Maka keseimbangan merupakan hal yang disyariatkan, yaitu hukum qisas, sedangkan yang lebih utama daripada itu hanyalah dianjurkan yaitu memaafkan.
Allâh ﷻ menjelaskan pada ayat ini tingkatan-tingkatan hukuman, yaitu ada tiga tingkatan: Keadilan, keutamaan, dan kezhaliman. Tingkatan adil adalah membalas kejahatan dengan kejahatan serupa, tidak lebih dan tidak kurang. Maka nyawa dibalas dengan nyawa, setiap anggota tubuh dengan anggota tubuh yang sama, dan harta dibalas dengan ganti rugi harta yang semisal.
Tingkatan keutamaan adalah memaafkan dan berdamai dengan yang berbuat kesalahan.

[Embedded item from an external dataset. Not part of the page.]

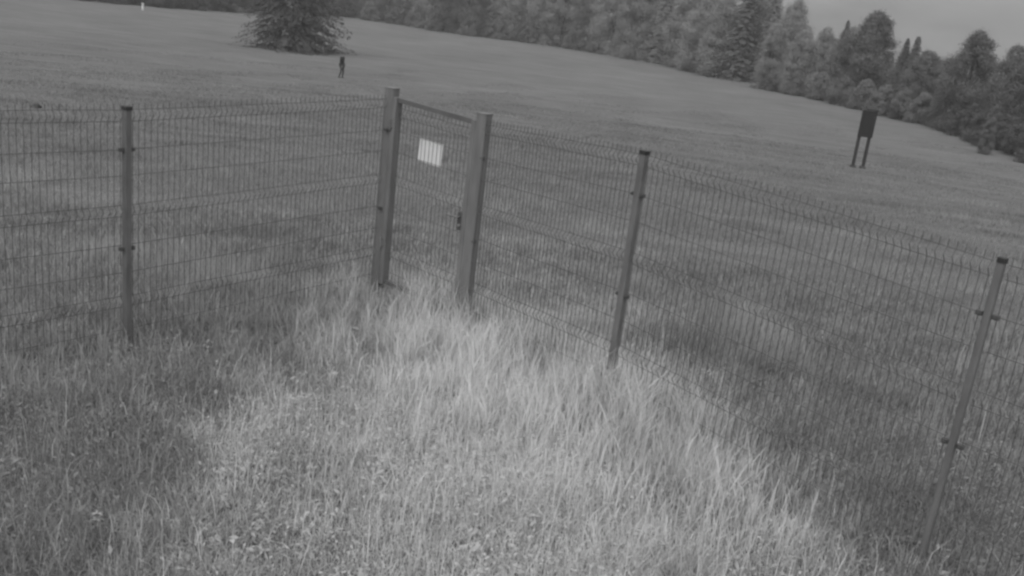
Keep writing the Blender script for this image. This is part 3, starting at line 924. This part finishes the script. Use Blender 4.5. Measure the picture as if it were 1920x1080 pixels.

Maka dari itu Allah berfirman,
فَمَنْ عَفَا وَأَصْلَحَ فَأَجْرُهُ عَلَى اللَّهِ
“Maka barangsiapa memaafkan dan berbuat baik, maka pahalanya atas tanggungan Allah.” Allah akan memberinya balasan upah yang sangat besar dan pahala yang sangat banyak.
Dan tingkatan kezhaliman telah dijelaskan oleh Allâh ﷻ dengan FirmanNya, إِنَّهُ لا يُحِبُّ الظَّالِمِينَ “Sesungguhnya Dia tidak menyukai orang-orang yang zhalim,” yaitu orang-orang yang terlebih dahulu melakukan kejahatan terhadap orang lain, atau membalas pelaku kejahatan dengan balasan yang melebihi kejahatannya. Jadi, berlebihan itu adalah tindak kezhaliman.
وَلَمَنِ ٱنتَصَرَ بَعْدَ ظُلْمِهِۦ فَأُو۟لَٰٓئِكَ مَا عَلَيْهِم مِّن سَبِيلٍ
Dan sesungguhnya orang-orang yang membela diri sesudah teraniaya, tidak ada satu dosapun terhadap mereka.
Barangsiapa membela diri maka mereka tidak berdosa karena mereka mengambil hak mereka. Artinya, tidak ada dosa atas mereka dalam melakukan pembelaan itu.
1. Ayat-ayat ini mengajarkan tentang sempurnanya akhlak kaum muslimin.
2. Adanya syariat qishas untuk menghindari adanya kedzaliman.
3. Boleh membalas kedzaliman tanpa berlebihan, kecuali dalam masalah hudud.
4. Keutamaan memaafkan bagi kaum muslimin.
•┈┈┈┈┈┈•❀❁✿❁❀•┈┈┈┈┈•
اللَّهُمَّ إِنِّي أَعُوذُ بِكَ أَنْ أُشْرِكَ بِكَ وَأَنَا أَعْلَمُ ، وَأَسْتَغْفِرُكَ لِمَا لا أَعْلَمُ
“Ya Allah, aku meminta pada-Mu agar dilindungi dari perbuatan syirik yang kuketahui dan aku memohon ampun pada-Mu dari dosa syirik yang tidak kuketahui”.